Salvini is now in legal jeopardy over his decision last week to detain people aboard the Italian coast guard vessel, the Diciotti, while he demanded other EU nations take responsibility for the asylum-seekers.

A Sicilian public prosecutor opened an investigation into whether holding the asylum-seekers aboard the Diciotti in the port of Catania in Sicily was unlawful and an abuse of office.

Salvini has been defiant and even seemed to welcome the attention of the investigation. He’s taunted the justice system to probe his actions, and was seen on Sunday sending out a tweet with a photo of him holding a mug of beer and “giving a toast” to the investigators.

Salvini has become a lightning rod in Italian politics, sparking both admiration and condemnation.

Maurizio Molinari, the director of the conservative-leaning La Stampa newspaper, said on a television program that the latest skirmish over the Diciotti was a “double victory” for Salvini because he got other countries to take in asylum-seekers and some were being sent outside the EU.

But Molinari said Salvini’s heavy-handed approach on the Diciotti brings risk with it because it sets up a battle between the government and the judiciary.

Public prosecutors in Italy, such as the one in Agrigento looking into the legality of the government's actions, are part of the judiciary, not the executive branch.

Molinari said this clash between the judiciary and the government is reminiscent of the “difficult days of fights between the judiciary and (Silvio) Berlusconi.” Berlusconi is the leader of a right-wing Italian party and clashed with the judiciary during his long tenure as Italy's prime minister.

“One difference is that unlike Berlusconi, the people seem to be behind Salvini and favor his position,” Molinari said.

For now, it is far from certain how this legal battle will play out.

In Salvini's case, any legal case against him faces big obstacles. He is a senator, therefore the Senate would have to approve legal charges against him, Pitea said.

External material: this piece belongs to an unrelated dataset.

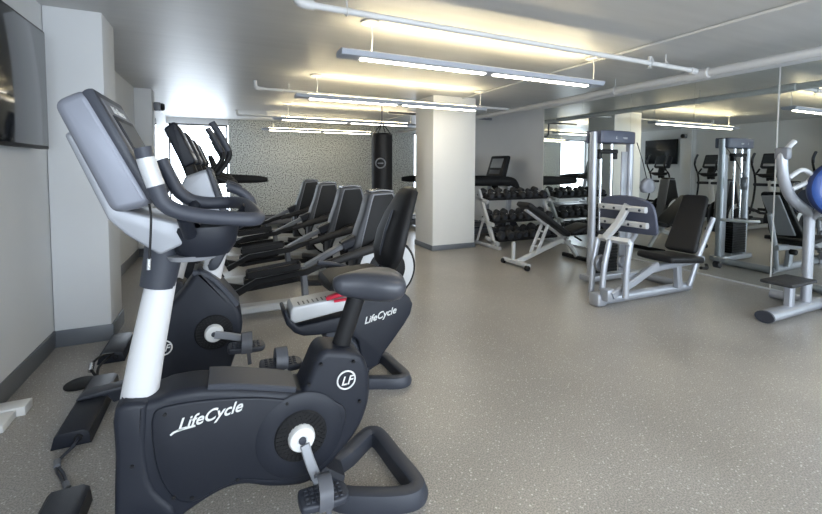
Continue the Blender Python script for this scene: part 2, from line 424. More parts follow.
for y in (3.75, 6.6, 1.0): part('hanger', MB().tube([(4.63, y, 2.36), (4.63, y, 2.5)], 0.006, 8).torus((4.63, y, 2.35), (0, 1, 0), 0.047, 0.006, 18, 6), 'pipe_paint', t)
o = part('conduit', MB().tube([(3.60, -2.4, 2.485), (3.60, 10.5, 2.485)], 0.012, 8), 'pipe_paint')
tag(o, 'thin white electrical conduit fixed flat to the ceiling', 'pipe')
t = thing('wall_pipe', 'grey pipe with a bent outlet crossing above the treadmills behind the pillar', 'pipe', (4.4, 8.0, 2.5))
part('pipe_run', MB().tube([(3.0, 7.6, 2.43), (5.40, 7.6, 2.43), (5.47, 7.6, 2.43)], 0.025, 10), 'mid_grey', t)
part('hanger', MB().tube([(4.7, 7.6, 2.43), (4.7, 7.6, 2.5)], 0.006, 8), 'mid_grey', t)
part('outlet', MB().tube([(3.9, 7.6, 2.43), (3.9, 7.6, 2.15), (3.95, 7.6, 2.10), (4.2, 7.6, 2.10), (4.22, 7.6, 2.15), (4.4, 7.6, 2.15)], 0.02, 8), 'mid_grey', t)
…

Pitea said that what worries him is how Italy’s approach to asylum-seekers, as seen with the Diciotti case, is in keeping with a global phenomenon to treat asylum-seekers as though they are outside the law.

“For about the past five years, governments are progressively trying to put migrants outside the protection of the law,” Pitea said.

He said the Diciotti case “brings it to a high level.”

“They openly assert that these people should not be protected by the law, that they have no rights,” Pitea said.

He said the United States and Australia are behaving in a similar way. “There is a connecting thread in all those policies around the world,” he said.

Pitea said the investigation of the Diciotti by the Sicilian prosecutor, Luigi Patronaggio in Agrigento, was critical in seeking to establish a legal framework around Salvini’s actions.

Salvini allegedly did not provide written commands or orders in directing events surrounding the Diciotti, which lawyers say may have been a breach of office.

“It was a very important sign that we are a democratic country with checks and balances,” Pitea said about the prosecutor’s investigation.

For his part, Salvini has attacked Patronaggio; and a parliamentarian from his party, the League, said on Twitter that if Salvini is arrested “we will come and get you outside your house,” an apparent reference to magistrates.

The National Association of Magistrates on Friday blasted that attack as an unprecedented threat by a politician against officials with the judiciary.